On Fri, Jul 15, 2016 at 7:43 AM, Hogren <[email protected]> wrote:
>
> After several strange problems, I discovered that my /tmp content was never
> deleted.
>
> Is there a natif mechanism (with fstab or other option) and it's just a
> misconfiguration or there isn't, and I need to use a systemd service ?
>

If you're using systemd this should all be default behavior, unless overridden.

tmpfs ought to be created as a tmpfs due to
/usr/lib/systemd/system/tmp.mount unless you tell it to do something
else in fstab or your own tmp.mount, or you somehow disable it.

That alone should clear it on every reboot.
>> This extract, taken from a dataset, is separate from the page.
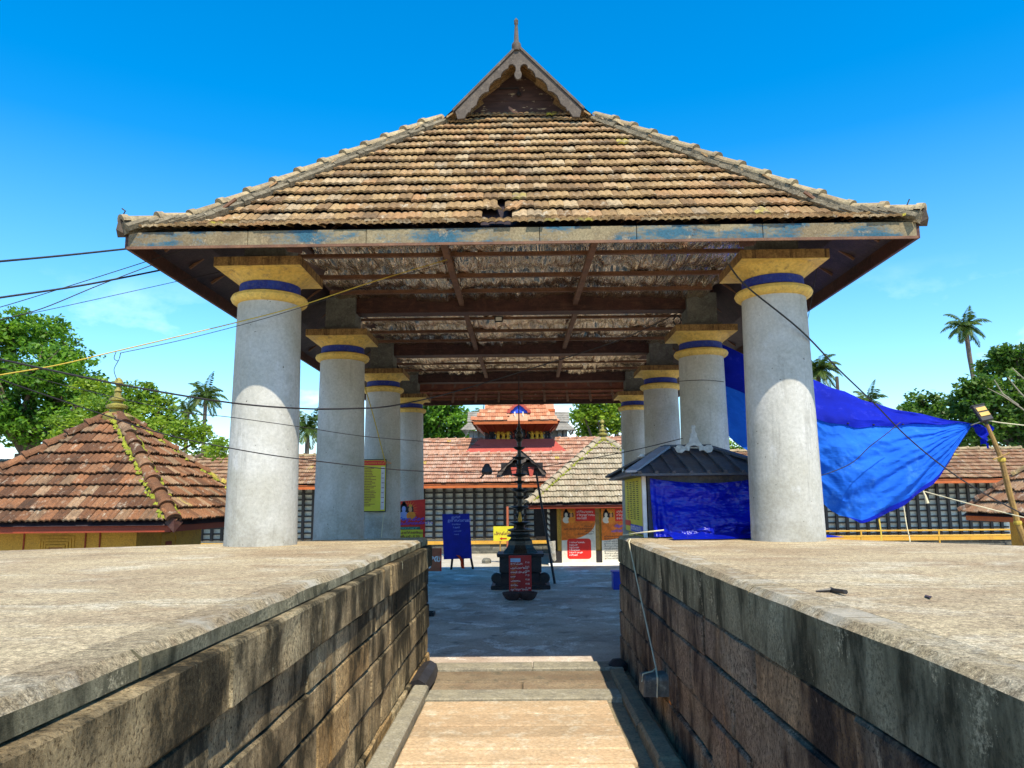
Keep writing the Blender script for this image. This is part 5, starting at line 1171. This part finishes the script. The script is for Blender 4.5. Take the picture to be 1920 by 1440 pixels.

I checked and it looks like the default on Gentoo is to not clear
tmpfiles on a running system at all:
cat /usr/lib/tmpfiles.d/tmp.conf
v /tmp 1777 root root
v /var/tmp 1777 root root

If you create /etc/tmpfiles.d/mytmp.conf and put those lines with a
"10d" afterwards then it should purge files older than 10 days
automatically.  I think.  I don't know exactly how tmpfiles.d
overrides work.  You might have to copy the entire file to
/etc/tmpfiles.d/tmp.conf and then edit those two lines in place.  Be
sure to keep the exclusions, you don't want to kill tmpfiles for
running daemons.

Or you can of course use something like tmpreaper.  I still have that
running from my openrc days, and it of course works fine with systemd.